Monday morning at 5:30 we hop in a taxi, decide the meter would be more economical than the $45 flat rate, and race off to JFK for our Taca flight to Guatemala City. Four blocks in our driver stops abruptly and hustles his way into a conversation with a man and his luggage heading to La Guardia. Thirty-dollars he hollers. Get in, get in! My 5:30 a.m. mood takes over and I lean over to tell him my opinion. This is my last taxi ride in the US, my last bit of private straightforward service. We pay for your time and gas and you bring us where we want to go. Easy. As I saw the quality yellow-cab service razed before my eyes I knew the trip had begun.

For those that might not know I am here in Guatemala for the next nine months working for ArtCorps, a program dedicated to changing the world through arts communication. Currently the three other artists (two of whom will work in Guatemala and one in El Salvador) and I are hanging out in Guatemala City, getting a feel for the place, for each other, and for our plans. I will be working with a youth group, Jóvenes en la Misión (JEM), which is a project under the wings of the World Conservation Union, a large international environmental organization. Ian and I will be living in San Pablo, a small mountain village of about 400 that sits a half hour’s walk from the closest marketplace/city and close to the Mexican border.

Cristian, a 23-year-old coordinator of the youth group, has been communicating with me since early November. His emails have been a support, an uplifting reminder of why I want to do ArtCorps—to give individual and collective voices to others through the power of making art. He is exactly what I expected, hesitant yet eager. He has hope and tells me that the most notable characteristic of the community is that it is visionary. What a difference their excitement makes in my own thinking. Blanca Estela—my local program coordinator here in Guatemala City—tells me that they are thrilled about my arrival and can’t wait to show me around the mountains and bring me to meet the jóvenes, all in different villages.

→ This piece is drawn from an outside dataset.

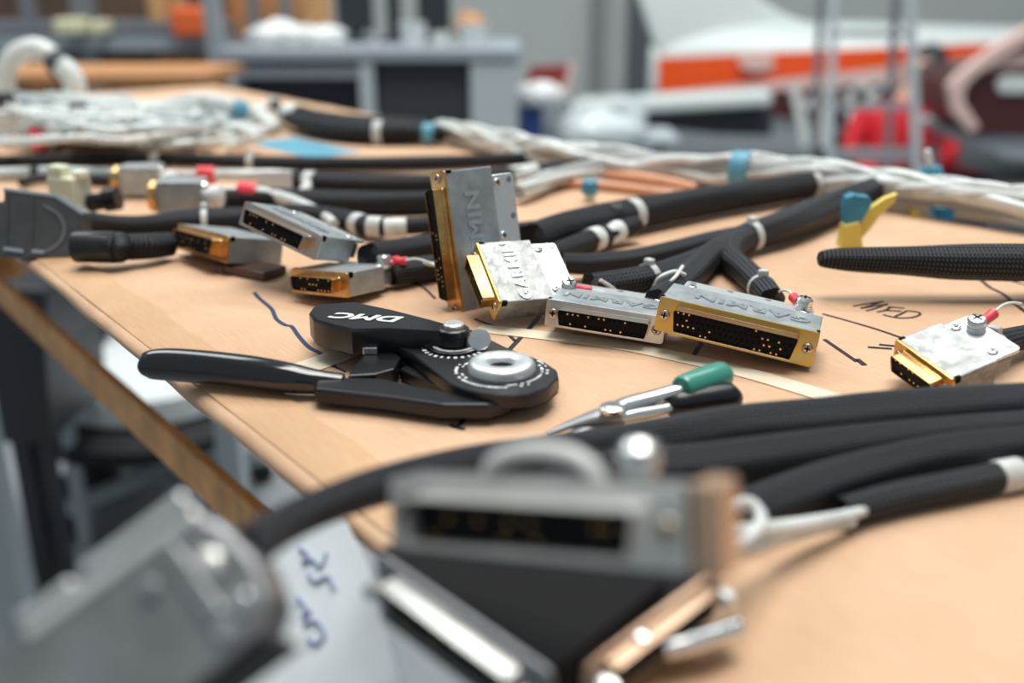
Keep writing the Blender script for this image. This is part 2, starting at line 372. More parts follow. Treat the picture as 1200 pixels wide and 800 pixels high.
ink([(964, 368), (1000, 378), (1030, 387), (1056, 396)], 1.3); ink([(966, 398), (985, 411), (1004, 424)], 1.8); ink([(1004, 421), (1013, 428)], 2.4, 'ink_black', 2)
ink([(1148, 327), (1160, 337), (1176, 345), (1190, 357), (1210, 372)], 2.0); ink([(1176, 327), (1205, 335)], 1.2)
ink([(1017, 407), (1045, 409)], 1.6, 'ink_black', 2); ink([(1030, 404), (1050, 406)], 1.6, 'ink_black', 2)
ink([(690, 282), (684, 290)], 1.6, 'ink_black', 2); ink([(690, 296), (684, 300)], 1.4, 'ink_black', 2)
# M F D
for st in ([(1000, 359), (1018, 356), (1035, 353.5)], [(1035, 353.5), (1024, 357), (1009, 361.5)], [(1009, 361.5), (1025, 359), (1040, 356.5)], [(1040, 356.5), (1028, 361), (1015, 364.5)],
           [(1040, 360), (1050, 360.5), (1060, 361.5)], [(1038, 364), (1047, 364.5), (1056, 365)], [(1044, 360), (1037, 364), (1028, 366)],
           [(1035, 369), (1050, 372.5), (1067, 372.5), (1078, 369), (1075, 366), (1063, 364.5)], [(1063, 364.5), (1056, 368), (1049, 371)]):
    ink(st, 1.15, 'ink_black', 4)

# ================================================================== CONNECTORS
def screw(parent, M, r=2.4, h=1.2, m='steel', name='screw', pan=True):
    b = MB(mm); b.lathe([(r, 0), (r, h*.45), (r*.86, h*.85), (r*.45, h)], 16); o = b.build(name, m, parent, smooth=True, M=M, angle=50)
    b = MB(mm); L = r*1.15; t = r*.30
    b.box((0, 0, h*.98), (L, t, h*.12)); b.box((0, 0, h*.98), (t, L, h*.12)); b.build('cross_slot', 'hole_black', o); return o
def tmm(x, y, z): return T((x*mm, y*mm, z*mm))
def connector(label, loc, rot, W, TH, flange_m, shell_m, body_m, text=True, pins=None, seed=0, D=27, plate=True, ground=None, group=None, rows=2, shell_h=None, lug=6.5, fscrews=True, txt_size=None, insert_m='insert_black', long_screws=False, name='connector', plate_screws=2, text_dx=0, recess=.9):
    rnd = random.Random(seed); L = Vector(loc); L.z += TZ
    t = thing(name, label, 'connector', L, tuple(math.radians(a) for a in rot), group)
    sw = W*.83; sh = shell_h or TH*.84
    b = MB(mm); b.prism(rrect(W, TH, 1.3), -.5, .6, 'y', .15); b.build('flange', flange_m, t, smooth=True)
    out = dshape(sw, sh, 2.6); inn = dshape(sw-1.0, sh-1.0, 2.2); base = dshape(sw+1.4, sh+1.4, 3.0)
    b = MB(mm); n = len(out); R = []
    for pts, y in ((base, -.5), (dshape(sw+.5, sh+.5, 2.8), -1.0), (out, -1.9), (out, -lug+.3), (dshape(sw-.4, sh-.4, 2.4), -lug), (inn, -lug+.1), (inn, -1.0)): R.append([(p[0], y, p[1]) for p in pts])
    vs = [q for r in R for q in r]; b.add(vs, [(k*n+i, k*n+(i+1) % n, (k+1)*n+(i+1) % n, (k+1)*n+i) for k in range(len(R)-1) for i in range(n)])
    b.build('shell', shell_m, t, smooth=True)
    b = MB(mm); b.prism(inn, -.6, -lug+recess, 'y'); ins = b.build('insert', insert_m, t, smooth=True)
    # contact holes, and the contacts that catch light
    holes = MB(mm); gold = MB(mm); ncol = int((sw-6)/2.35); yy = -lug+recess; k = 0
    for r_ in range(rows):
        z = (rows-1)/2-r_; z *= (sh-3.4)/max(rows-.4, 1)
        for c in range(ncol):
            x = (c-(ncol-1)/2+(.5 if r_ % 2 else 0)-.25)*2.35*(.97 if r_ else 1)
            M = T((x, yy, z)) @ RX(90); holes.lathe([(.62, 0), (.62, .03)], 6, M)
            if (pins and (c, r_) in pins) or (not pins and rnd.random() < .30):
                gold.lathe([(.46, -.2), (.46, .10), (.25, .22)], 7, M)
    if holes.v: o = holes.build('contact_holes', 'hole_black', ins); o['kind'] = 'stuff'
    if gold.v: o = gold.build('contacts', 'contact_gold', ins); o['kind'] = 'stuff'
    if fscrews:
        for sx in (-1, 1):
            if long_screws:
                b = MB(mm); b.lathe([(2.3, 0), (2.3, 5.5), (1.9, 6)], 6); b.build('jack_screw', 'bright_steel', t, smooth=True, M=tmm(sx*(W/2-3.6), -.5, 0) @ RX(90))
            else: screw(t, tmm(sx*(W/2-3.5), -.5, 0) @ RX(90), 2.3, 1.0)
    Bt = TH-.4; bw = W-1.0
    b = MB(mm); b.box((0, D/2+.6, 0), (bw, D, Bt)); body = b.build('backshell', body_m, t, bevel=.5*mm)
    for sx in (-1, 1):
        b = MB(mm); b.box((sx*(bw/2-.4), 2.2, Bt/2-1.2), (1.4, 2.6, 2.8)); b.build('corner_notch', 'hole_black', body)
    if text:
        sz = txt_size or min(W*.165, 9.5)
        lettering('raised_lettering', 'GARMIN', sz*mm*1.22, 1.1*mm, 'letter_metal', body, tmm(text_dx, D*.5+.5, Bt/2) @ RZ(180), fat=sz*.035*mm, sx=1.12, space=1.10)
    if plate:
        b = MB(mm); pw = W*.86; b.prism([(p[0], p[1]+D+6.8) for p in rrect(pw, 13.6, 1.5)], Bt/2-2.6, Bt/2-.9, 'z', .2); pl = b.build('cover_plate', 'plate_aluminium', t, smooth=True)
        b = MB(mm); b.box((0, D+5.2, -.9), (pw*.97, 9.6, Bt-4.6)); b.build('strain_relief', 'dull_aluminium', t, bevel=.6*mm)
        for i in range(plate_screws):
            x = -pw/2+4+(pw-8)*i/(plate_screws-1); screw(pl, tmm(x, D+3.4, Bt/2-.9), 2.2, .9, 'bright_steel')
        nh = max(2, int(pw/13))
        for i in range(nh):
            x = -pw/2+3.2+(pw-6.4)*i/(nh-1); b = MB(mm); b.lathe([(1.55, 0), (1.5, .12), (.8, .05)], 12); b.build('plate_hole', 'dull_aluminium', pl, smooth=True, M=tmm(x, D+10.8, Bt/2-.9))
        if ground:
            gx, wire = ground
            b = MB(mm); b.lathe([(4.2, 0), (4.2, .9)], 18); b.build('ring_terminal', 'bright_steel', t, smooth=True, M=tmm(gx, D+9, Bt/2-.8))
            b = MB(mm); b.lathe([(3.9, 0), (3.9, .8), (3.4, 1), (3.4, 1.6), (3.8, 1.8), (3.8, 3.4), (3.0, 4.4), (1.4, 4.8)], 20); g = b.build('ground_screw', 'bright_steel', t, smooth=True, M=tmm(gx, D+9, Bt/2+.1))
            b = MB(mm); b.box((0, 0, 4.75), (4.4, .9, .3)); b.box((0, 0, 4.75), (.9, 4.4, .3)); b.build('cross_slot', 'hole_black', g)
            if wire:
                dx, dy = wire; d = Vector((dx, dy, 0)).normalized(); s0 = Vector((gx, D+9, Bt/2+.6))+d*3.6; s1 = s0+d*8+Vector((0, 0, .5))
                b = MB(mm); b.tube([s0, s0+d*.8, s0+d*1.0, s0+d*4, s1-d*.3, s1], [1.6, 1.8, 2.2, 2.1, 2.3, 1.9], 12); b.build('terminal_sleeve', 'red_vinyl', t, smooth=True)
                pth = spline([s1-d*1.0, s1+d*5+Vector((0, 0, 1)), s1+d*12+Vector((0, 0, -1)), s1+d*19+Vector((0, 0, -5))], 6)
                b = MB(mm); b.tube(pth, .62, 8); b.build('ground_wire', 'white_wire', t, smooth=True)
    return t
def away(loc, k):  # move along the sight line
    c = Vector((0, 0, CH)); return tuple(c+(Vector(loc)-c)*k)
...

On fears: I stared off at the beige-colored wall in the lobby of the temp agency back in November and pondered my future together with the jóvenes. But things are always more perfect in the ideal circumstances of my daydreams. I expect it to be difficult. I am concerned I won’t be able to communicate the hidden subtleties that art demands and all will be lost from the beginning. My relationship with Spanish is still a budding one, learning to take root, and I must recognize that the first month will be challenging. I must find other ways to communicate the intricacies of our lives, by being more direct, or by using silence to guide us. But just by speaking some today and listening I am only concerned with my own expression, and that will come. My tongue jumps over words and skips to the point, leaving everyone lost and my idea incoherent. The other artists are all older and have lots of experience doing this kind of thing. I am the young married one—they must think I was too fearful to come by myself so I tied the knot for security reasons. Really, I look forward to learning more about them and sharing strategies and techniques. As one told us about the racism workshops and ancestral theater pieces she recently developed, I saw that I have so much to learn. So currently I am observing, feeling my way, and am confident, strong, and so proud of myself for hopping that Taca flight and coming down here.